Apenas había aterrizado Francisco del agotador vuelo desde Brasil a Roma, “más contento que cansado”, cuando el mundo twittero ya echaba humo de un entusiasmo especialmente llamativo en quienes han reservado a sus predecesores un tratamiento nefasto e incluso mendaz. Sobre el Atlántico el Papa había concedido una larga entrevista (hora y veinte según las crónicas) sin eludir pregunta alguna, de la reforma de la Curia y el IOR a la supuesta existencia de un lobby gay en el Vaticano, pasando por la cuestión de la pobreza, su relación con Benedicto XVI o su empeño en denominarse “Obispo de Roma”.

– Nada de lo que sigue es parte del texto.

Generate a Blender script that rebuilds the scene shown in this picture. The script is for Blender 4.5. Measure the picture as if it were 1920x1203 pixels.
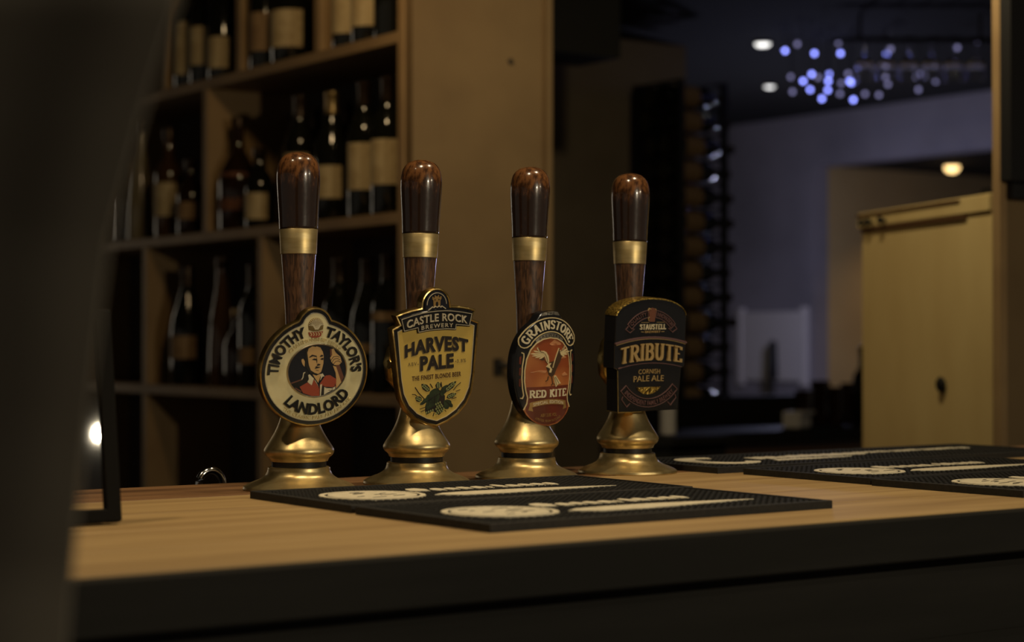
import bpy, bmesh, math, random
from mathutils import Vector, Matrix, Euler
random.seed(7)
S = bpy.context.scene
COL = S.collection
for o in list(bpy.data.objects): bpy.data.objects.remove(o)
R = math.radians
BAR = 1.05                      # height of the bar top; x runs along the bar, y away from the customer

# ------------------------------------------------------------------ camera
EYE = Vector((0, 0, 1.21)); FPX = 3600.0
cam_d = bpy.data.cameras.new('camera'); cam = bpy.data.objects.new('camera', cam_d); COL.objects.link(cam)
cam_d.sensor_width = 36; cam_d.lens = FPX / 1920 * 36
cam.location = EYE; cam.rotation_euler = (R(90) + math.atan(38.5 / FPX), 0, R(-35.26))
cam_d.clip_start = 0.05; cam_d.clip_end = 60
cam_d.dof.use_dof = True; cam_d.dof.focus_distance = 2.13; cam_d.dof.aperture_fstop = 4.6
S.camera = cam

# ------------------------------------------------------------------ world, lights, exposure
w = bpy.data.worlds.new('world'); S.world = w; w.use_nodes = True
w.node_tree.nodes['Background'].inputs[0].default_value = (1.0, 0.90, 0.74, 1)
w.node_tree.nodes['Background'].inputs[1].default_value = 0.075
S.view_settings.view_transform = 'Standard'; S.view_settings.look = 'None'
S.view_settings.exposure = 0.0; S.view_settings.gamma = 1.0
S.view_settings.use_curve_mapping = False

def light(name, kind, loc, energy, color, radius=0.05, target=None, angle=90, blend=0.6):
    d = bpy.data.lights.new(name, kind); o = bpy.data.objects.new(name, d); COL.objects.link(o)
    d.energy = energy; d.color = color; d.shadow_soft_size = radius; o.location = loc
    if kind == 'SPOT': d.spot_size = R(angle); d.spot_blend = blend
    if target is not None:
        o.rotation_euler = (Vector(target) - Vector(loc)).to_track_quat('-Z', 'Y').to_euler()
    return o
WARM = (1.0, 0.78, 0.48)
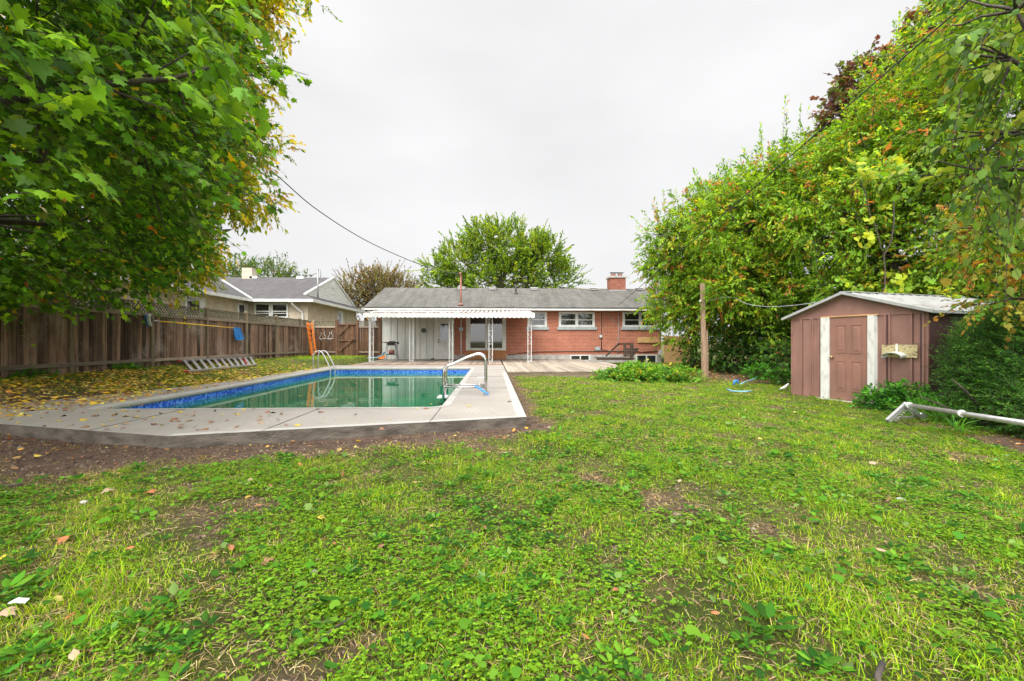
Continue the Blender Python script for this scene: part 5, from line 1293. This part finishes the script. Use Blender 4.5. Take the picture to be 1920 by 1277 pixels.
tree('locust_tree', 'sparse brownish autumn tree between the bungalow and the brick house', 'tree', (-11.4, 42, 0), 4.5, .25,
     [((-11.6, 42, 5.4), (3.0, 2, 1.7)), ((-9.0, 42, 5.4), (2.6, 2, 1.4)), ((-10.2, 42, 6.5), (2.2, 1.6, .9)), ((-12.9, 42, 4.4), (1.8, 1.6, 1.4)), ((-7.6, 42, 4.8), (1.8, 1.6, 1.2))],
     1300, 14, 1.0, T_LEAFLET, .15, shell=.8, up=.5, droop=.1, gap=.25, gs=.7, seed=9, twr=.03, cols=[(.17, .11, .045), (.26, .18, .06), (.15, .16, .04), (.26, .26, .06)], wts=[30, 26, 20, 20])
tree('backyard_tree', 'dark green rounded tree behind the bungalow chimney', 'tree', (-19.6, 43, 0), 4.5, .3,
     [((-20.6, 43, 6.4), (2.8, 2, 1.7)), ((-18.4, 43, 5.8), (1.7, 2, 1.3)), ((-23.5, 43, 6.4), (2.5, 2, 1.8))],
     800, 14, .9, T_LEAFLET, .20, shell=.6, up=.4, droop=.1, gap=.1, seed=5, twr=.02, cols=[(.06, .13, .03), (.10, .17, .035), (.20, .20, .04)], wts=[40, 30, 12])

# ================================================================== BUSHES
# yew
yc = np.array((8.6, 6.5, .55)); yb = [(tuple(yc), (1.4, 1.15, .98)), ((8.9, 7.3, .9), (.8, .7, .65)), ((7.75, 6.3, .08), (.75, .8, .52)), ((8.9, 6.0, .5), (1.3, 1.2, .95)), ((7.9, 5.6, .0), (1.1, .7, .62)), ((8.2, 6.8, .5), (.6, .6, .5))]
t = thing('yew_bush', 'large dark green needled yew bush beside the shed', 'bush', (7.5, 6.3, -.32))
p, d = blob_pts(yb, 19000, .5, .1, 0, 1, 1); kq = p[:, 2] > -.28; p, d = p[kq], d[kq]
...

El entusiasmo venía, sobre todo, por este fragmento: “Cuando uno se encuentra con una persona así, debe distinguir entre el hecho de ser gay del hecho de hacer lobby, porque ningún lobby es bueno. Si una persona es gay y busca al Señor y tiene buena voluntad, ¿quién soy yo para juzgarlo? El catecismo de la Iglesia católica lo explica de forma muy bella esto. Dice que no se deben marginar a estas personas por eso”. El Papa responde refiriéndose a cuanto dice, “de forma muy bella”, el Catecismo de la Iglesia Católica. Ni él ni la Iglesia pueden juzgar el corazón de una persona, sea homosexual o no, pero como explica en otro momento, sobre las relaciones homosexuales o sobre su equiparación con el matrimonio “la Iglesia tiene una doctrina clara… y mi postura es la de la Iglesia, yo soy hijo de la Iglesia”. Recuerdo una hermosa entrevista al Cardenal Ratzinger pocos meses antes de ser elegido papa, en la que hablaba con gran delicadeza de “tantos homosexuales que buscan el modo de llevar una vida justa”. Eso nadie lo destacó.
Horas antes de conocerse esta entrevista, el columnista Gabriel Albiac había publicado un interesante comentario en ABC. Desde su ateísmo reconocido Albiac se confiesa un entusiasta de Benedicto XVI y reconoce sin empacho (es de los pocos) que el Pontífice emérito le llegaba mucho más directamente que Francisco. Pero reconoce que ambos, desde su máxima autoridad en la Iglesia, han sostenido la necesidad de una sana laicidad del Estado, y por ello les muestra gratitud y amistad. Es curioso que El País destacase a toda plana esta afirmación que Francisco hizo tan sólo una vez, durante su discurso a los políticos brasileños. Benedicto XVI había hecho de este tema uno de los ejes de su magisterio pero el diario prisaico jamás se lo reconoció. Es una historia que se repite estos días, por ejemplo con el mencionado tema de la homosexualidad o con el deseo de una Iglesia más austera, sencilla y desmundanizada.
Con esto no quiero decir que Francisco haya dicho “lo de siempre y nada más”. Ciertamente ha dicho lo de siempre, algo que Benedicto y Juan Pablo habían dicho a su manera muchas veces, pero también es cierto que se trata de comunicar una vida no una piedra. Y eso implica registros, matices, ángulos, sentido de la oportunidad. Creo que es una excelente noticia que las palabras del Papa Bergoglio tengan el don de las trompetas de Jericó, o sea, el de derribar muros y prejuicios tercamente asentados. A veces por un déficit o una rigidez de la comunicación eclesial, y otras muchas, por una hostilidad casi enfermiza. Seguramente Benedicto, que según ha contado Francisco a los periodistas vive en el Vaticano como el abuelo en casa, el abuelo sabio que es venerado, amado y escuchado, habrá sonreído al contemplar este resultado. Él que sabe tanto de orquestas, puede valorar mejor que nadie el don de la trompeta que afina Francisco. Para bien de todos.